# DATA start
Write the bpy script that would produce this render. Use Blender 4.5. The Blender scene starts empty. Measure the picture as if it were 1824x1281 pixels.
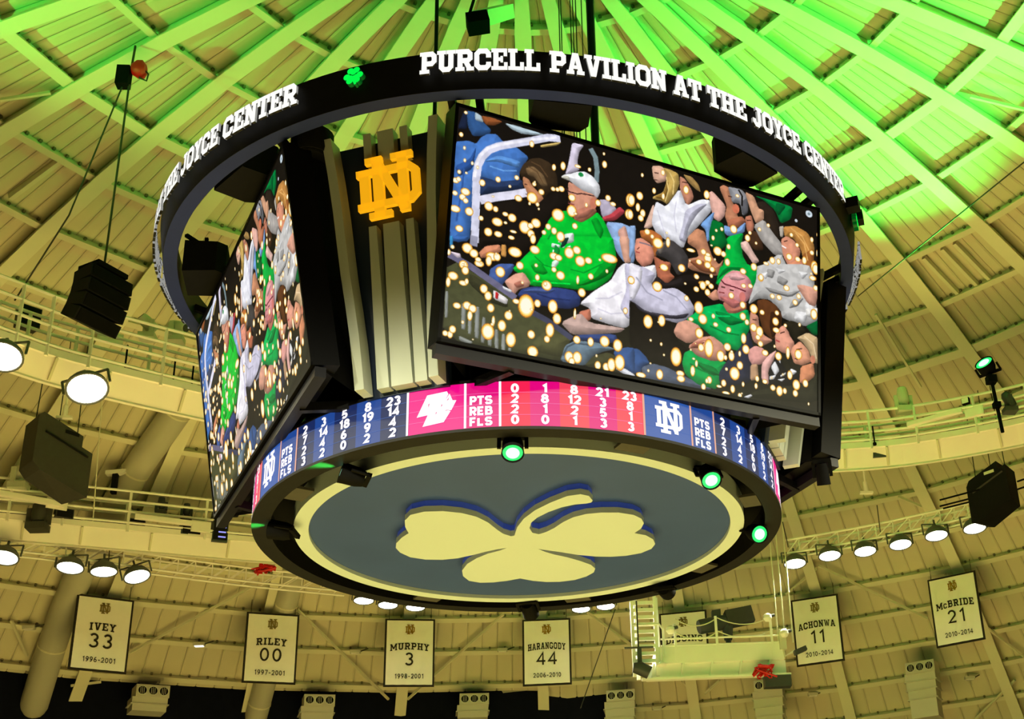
import bpy, math, random
import numpy as np
from mathutils import Vector, Matrix

# ------------------------------------------------------------------ camera
F_PX, PITCH, YAW, ROLL = 2340.5, 0.4129, 0.1651, -0.078      # focal length in pixels of an 1824 px wide frame
PX, PY, CAM = 1288.97, 789.77, np.array([0.0, -19.1891, 0.0])  # principal point (cropped photograph) and position
def _axes():
    fw = np.array([math.sin(YAW)*math.cos(PITCH), math.cos(YAW)*math.cos(PITCH), math.sin(PITCH)])
    rt = np.array([math.cos(YAW), -math.sin(YAW), 0.0]); up = np.cross(rt, fw)
    c, s = math.cos(ROLL), math.sin(ROLL)
    return c*rt+s*up, -s*rt+c*up, fw
RT, UP, FW = _axes()
scn = bpy.context.scene
COL = scn.collection
cd = bpy.data.cameras.new('camera'); cam = bpy.data.objects.new('camera', cd); COL.objects.link(cam)
cd.sensor_width = 36; cd.lens = F_PX/1824*36
cd.shift_x = (912-PX)/1824; cd.shift_y = (PY-640.5)/1824
cd.clip_end = 500
m = Matrix.Identity(4)
for i in range(3):
    m[i][0], m[i][1], m[i][2], m[i][3] = RT[i], UP[i], -FW[i], CAM[i]
cam.matrix_world = m
scn.camera = cam

# ------------------------------------------------------------------ world, light, exposure
w = bpy.data.worlds.new('arena_air'); scn.world = w; w.use_nodes = True
bg = w.node_tree.nodes['Background']; bg.inputs[0].default_value = (1.0, .88, .45, 1); bg.inputs[1].default_value = .03
vs = scn.view_settings
vs.view_transform = 'Standard'; vs.look = 'None'; vs.gamma = 1; vs.exposure = 0.0; vs.use_curve_mapping = False

# ------------------------------------------------------------------ helpers: pixels to points
def ray(u, v):
    d = FW*F_PX + RT*(u-PX) + UP*(PY-v); return d/np.linalg.norm(d)
def at_z(u, v, z):
    d = ray(u, v); return CAM + d*(z/d[2])
def at_y(u, v, y):
    d = ray(u, v); return CAM + d*((y-CAM[1])/d[1])
DOME_TOP, DOME_R = 21.73, 40.13
def at_dome(u, v, off=0.0):
    d = ray(u, v); o = CAM - np.array([0, 0, DOME_TOP-DOME_R]); b = o@d; R = DOME_R-off
    return CAM + d*(-b+math.sqrt(b*b-(o@o-R*R)))
def at_r(u, v, r):
    d = ray(u, v); a = d[0]**2+d[1]**2; b = 2*CAM[1]*d[1]; c = CAM[1]**2-r*r
    return CAM + d*((-b+math.sqrt(b*b-4*a*c))/(2*a))
def pol(r, az, z=0.0):
    a = math.radians(az); return np.array([r*math.cos(a), r*math.sin(a), z])
def dome_z(r, off=0.0): return DOME_TOP-DOME_R+math.sqrt((DOME_R-off)**2-r*r)
V = lambda *a: np.array(a, float)
def nrm(a): return a/np.linalg.norm(a)

# ------------------------------------------------------------------ helpers: materials
def srgb(c):
    c = np.asarray(c, float)/255.0
    return np.where(c <= .04045, c/12.92, ((c+.055)/1.055)**2.4)
def mat(name, rgb, rough=.6, spec=.35, var=.12, scale=2.5, metal=0.0, emit=None, estr=1.0, bump=0.0):
    mt = bpy.data.materials.new(name); mt.use_nodes = True
    nt = mt.node_tree; b = nt.nodes['Principled BSDF']
    b.inputs['Roughness'].default_value = rough; b.inputs['Specular IOR Level'].default_value = spec; b.inputs['Metallic'].default_value = metal
    if emit is not None:
        b.inputs['Emission Color'].default_value = (*emit, 1); b.inputs['Emission Strength'].default_value = estr
    if var > 0:
        tc = nt.nodes.new('ShaderNodeTexCoord'); n = nt.nodes.new('ShaderNodeTexNoise'); n.inputs['Scale'].default_value = scale; n.inputs['Detail'].default_value = 4
        mx = nt.nodes.new('ShaderNodeMix'); mx.data_type = 'RGBA'
        mx.inputs[6].default_value = (*[c*(1-var) for c in rgb], 1); mx.inputs[7].default_value = (*[min(1, c*(1+var)) for c in rgb], 1)
        nt.links.new(tc.outputs['Object'], n.inputs['Vector']); nt.links.new(n.outputs['Fac'], mx.inputs[0]); nt.links.new(mx.outputs[2], b.inputs['Base Color'])
        if bump:
            bp = nt.nodes.new('ShaderNodeBump'); bp.inputs['Strength'].default_value = bump; bp.inputs['Distance'].default_value = .02
            nt.links.new(n.outputs['Fac'], bp.inputs['Height']); nt.links.new(bp.outputs[0], b.inputs['Normal'])
    else:
        b.inputs['Base Color'].default_value = (*rgb, 1)
    return mt
def glow(name, rgb, s=1.0, sample=True):
    mt = bpy.data.materials.new(name); mt.use_nodes = True
    b = mt.node_tree.nodes['Principled BSDF']; b.inputs['Base Color'].default_value = (.02, .02, .02, 1)
    b.inputs['Specular IOR Level'].default_value = .1
    b.inputs['Emission Color'].default_value = (*rgb, 1); b.inputs['Emission Strength'].default_value = s
    if not sample: mt.cycles.emission_sampling = 'NONE'
    return mt
M = {}
M['deck'] = mat('painted_deck', (.66, .59, .41), .75, .15, .06, .7)
M['shell'] = mat('deck_backing', (.40, .37, .28), .9, .1, .05)
M['steel'] = mat('painted_dome_steel', (.78, .73, .53), .6, .25, .05, 1.2)
M['purlin'] = mat('painted_purlin', (.72, .67, .48), .6, .25, .06, 1.5)
M['clip'] = mat('dark_clip', (.22, .19, .13), .7)
M['white'] = mat('white_paint', (.93, .92, .86), .5, .3, .04, 2)
M['walk'] = mat('catwalk_paint', (.95, .88, .78), .55, .3, .04, 2)
M['rail'] = mat('rail_paint', (.95, .90, .80), .45, .35, .03)
M['black'] = mat('black_coating', (.010, .010, .011), .55, .10, .25, 6)
M['blackmat'] = mat('matt_black', (.005, .005, .005), .85, .05, .2, 5)
M['ringunder'] = mat('slate_underside', (.030, .042, .17), .6, .12, .12, 3)
M['frame'] = mat('dark_bezel', (.004, .004, .005), .45, .08, .2, 6)
M['truss'] = mat('dark_painted_truss', (.012, .012, .016), .35, .14, .1, 4)
M['cream'] = mat('cream_acrylic', (.46, .545, .57), .5, .3, .02, 1)
M['navy'] = mat('navy_vinyl', (.029, .060, .215), .5, .3, .16, 1.1)
M['bluetrim'] = mat('blue_edge', (.04, .08, .40), .3, .5, .2, 6, emit=(.03, .07, .45), estr=.22)
M['fin'] = mat('brushed_fin', (.46, .50, .44), .45, .3, .05, 2)
M['finnavy'] = mat('navy_pillar_panel', (.012, .022, .055), .4, .4, .15, 3)
M['gold'] = mat('gold_monogram', (.45, .25, .02), .45, .4, .05, 3, emit=srgb((255, 178, 18)), estr=.8)
M['letter'] = glow('lit_letter', (1.0, 1.0, .93), 1.05, False)
M['lettersk'] = mat('letter_return', (.02, .02, .02), .6)
M['letterside'] = glow('letter_side', (1.0, 1.0, .93), .30, False)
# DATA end
* **WHAT IS ASKED**
Copy the listing over exactly, skipping the pictures it holds.

* **COMPLETED TASK**
Write the bpy script that would produce this render. Use Blender 4.5. The Blender scene starts empty. Measure the picture as if it were 1824x1281 pixels.
import bpy, math, random
import numpy as np
from mathutils import Vector, Matrix

# ------------------------------------------------------------------ camera
F_PX, PITCH, YAW, ROLL = 2340.5, 0.4129, 0.1651, -0.078      # focal length in pixels of an 1824 px wide frame
PX, PY, CAM = 1288.97, 789.77, np.array([0.0, -19.1891, 0.0])  # principal point (cropped photograph) and position
def _axes():
    fw = np.array([math.sin(YAW)*math.cos(PITCH), math.cos(YAW)*math.cos(PITCH), math.sin(PITCH)])
    rt = np.array([math.cos(YAW), -math.sin(YAW), 0.0]); up = np.cross(rt, fw)
    c, s = math.cos(ROLL), math.sin(ROLL)
    return c*rt+s*up, -s*rt+c*up, fw
RT, UP, FW = _axes()
scn = bpy.context.scene
COL = scn.collection
cd = bpy.data.cameras.new('camera'); cam = bpy.data.objects.new('camera', cd); COL.objects.link(cam)
cd.sensor_width = 36; cd.lens = F_PX/1824*36
cd.shift_x = (912-PX)/1824; cd.shift_y = (PY-640.5)/1824
cd.clip_end = 500
m = Matrix.Identity(4)
for i in range(3):
    m[i][0], m[i][1], m[i][2], m[i][3] = RT[i], UP[i], -FW[i], CAM[i]
cam.matrix_world = m
scn.camera = cam

# ------------------------------------------------------------------ world, light, exposure
w = bpy.data.worlds.new('arena_air'); scn.world = w; w.use_nodes = True
bg = w.node_tree.nodes['Background']; bg.inputs[0].default_value = (1.0, .88, .45, 1); bg.inputs[1].default_value = .03
vs = scn.view_settings
vs.view_transform = 'Standard'; vs.look = 'None'; vs.gamma = 1; vs.exposure = 0.0; vs.use_curve_mapping = False

# ------------------------------------------------------------------ helpers: pixels to points
def ray(u, v):
    d = FW*F_PX + RT*(u-PX) + UP*(PY-v); return d/np.linalg.norm(d)
def at_z(u, v, z):
    d = ray(u, v); return CAM + d*(z/d[2])
def at_y(u, v, y):
    d = ray(u, v); return CAM + d*((y-CAM[1])/d[1])
DOME_TOP, DOME_R = 21.73, 40.13
def at_dome(u, v, off=0.0):
    d = ray(u, v); o = CAM - np.array([0, 0, DOME_TOP-DOME_R]); b = o@d; R = DOME_R-off
    return CAM + d*(-b+math.sqrt(b*b-(o@o-R*R)))
def at_r(u, v, r):
    d = ray(u, v); a = d[0]**2+d[1]**2; b = 2*CAM[1]*d[1]; c = CAM[1]**2-r*r
    return CAM + d*((-b+math.sqrt(b*b-4*a*c))/(2*a))
def pol(r, az, z=0.0):
    a = math.radians(az); return np.array([r*math.cos(a), r*math.sin(a), z])
def dome_z(r, off=0.0): return DOME_TOP-DOME_R+math.sqrt((DOME_R-off)**2-r*r)
V = lambda *a: np.array(a, float)
def nrm(a): return a/np.linalg.norm(a)

# ------------------------------------------------------------------ helpers: materials
def srgb(c):
    c = np.asarray(c, float)/255.0
    return np.where(c <= .04045, c/12.92, ((c+.055)/1.055)**2.4)
def mat(name, rgb, rough=.6, spec=.35, var=.12, scale=2.5, metal=0.0, emit=None, estr=1.0, bump=0.0):
    mt = bpy.data.materials.new(name); mt.use_nodes = True
    nt = mt.node_tree; b = nt.nodes['Principled BSDF']
    b.inputs['Roughness'].default_value = rough; b.inputs['Specular IOR Level'].default_value = spec; b.inputs['Metallic'].default_value = metal
    if emit is not None:
        b.inputs['Emission Color'].default_value = (*emit, 1); b.inputs['Emission Strength'].default_value = estr
    if var > 0:
        tc = nt.nodes.new('ShaderNodeTexCoord'); n = nt.nodes.new('ShaderNodeTexNoise'); n.inputs['Scale'].default_value = scale; n.inputs['Detail'].default_value = 4
        mx = nt.nodes.new('ShaderNodeMix'); mx.data_type = 'RGBA'
        mx.inputs[6].default_value = (*[c*(1-var) for c in rgb], 1); mx.inputs[7].default_value = (*[min(1, c*(1+var)) for c in rgb], 1)
        nt.links.new(tc.outputs['Object'], n.inputs['Vector']); nt.links.new(n.outputs['Fac'], mx.inputs[0]); nt.links.new(mx.outputs[2], b.inputs['Base Color'])
        if bump:
            bp = nt.nodes.new('ShaderNodeBump'); bp.inputs['Strength'].default_value = bump; bp.inputs['Distance'].default_value = .02
            nt.links.new(n.outputs['Fac'], bp.inputs['Height']); nt.links.new(bp.outputs[0], b.inputs['Normal'])
    else:
        b.inputs['Base Color'].default_value = (*rgb, 1)
    return mt
def glow(name, rgb, s=1.0, sample=True):
    mt = bpy.data.materials.new(name); mt.use_nodes = True
    b = mt.node_tree.nodes['Principled BSDF']; b.inputs['Base Color'].default_value = (.02, .02, .02, 1)
    b.inputs['Specular IOR Level'].default_value = .1
    b.inputs['Emission Color'].default_value = (*rgb, 1); b.inputs['Emission Strength'].default_value = s
    if not sample: mt.cycles.emission_sampling = 'NONE'
    return mt
M = {}
M['deck'] = mat('painted_deck', (.66, .59, .41), .75, .15, .06, .7)
M['shell'] = mat('deck_backing', (.40, .37, .28), .9, .1, .05)
M['steel'] = mat('painted_dome_steel', (.78, .73, .53), .6, .25, .05, 1.2)
M['purlin'] = mat('painted_purlin', (.72, .67, .48), .6, .25, .06, 1.5)
M['clip'] = mat('dark_clip', (.22, .19, .13), .7)
M['white'] = mat('white_paint', (.93, .92, .86), .5, .3, .04, 2)
M['walk'] = mat('catwalk_paint', (.95, .88, .78), .55, .3, .04, 2)
M['rail'] = mat('rail_paint', (.95, .90, .80), .45, .35, .03)
M['black'] = mat('black_coating', (.010, .010, .011), .55, .10, .25, 6)
M['blackmat'] = mat('matt_black', (.005, .005, .005), .85, .05, .2, 5)
M['ringunder'] = mat('slate_underside', (.030, .042, .17), .6, .12, .12, 3)
M['frame'] = mat('dark_bezel', (.004, .004, .005), .45, .08, .2, 6)
M['truss'] = mat('dark_painted_truss', (.012, .012, .016), .35, .14, .1, 4)
M['cream'] = mat('cream_acrylic', (.46, .545, .57), .5, .3, .02, 1)
M['navy'] = mat('navy_vinyl', (.029, .060, .215), .5, .3, .16, 1.1)
M['bluetrim'] = mat('blue_edge', (.04, .08, .40), .3, .5, .2, 6, emit=(.03, .07, .45), estr=.22)
M['fin'] = mat('brushed_fin', (.46, .50, .44), .45, .3, .05, 2)
M['finnavy'] = mat('navy_pillar_panel', (.012, .022, .055), .4, .4, .15, 3)
M['gold'] = mat('gold_monogram', (.45, .25, .02), .45, .4, .05, 3, emit=srgb((255, 178, 18)), estr=.8)
M['letter'] = glow('lit_letter', (1.0, 1.0, .93), 1.05, False)
M['lettersk'] = mat('letter_return', (.02, .02, .02), .6)
M['letterside'] = glow('letter_side', (1.0, 1.0, .93), .30, False)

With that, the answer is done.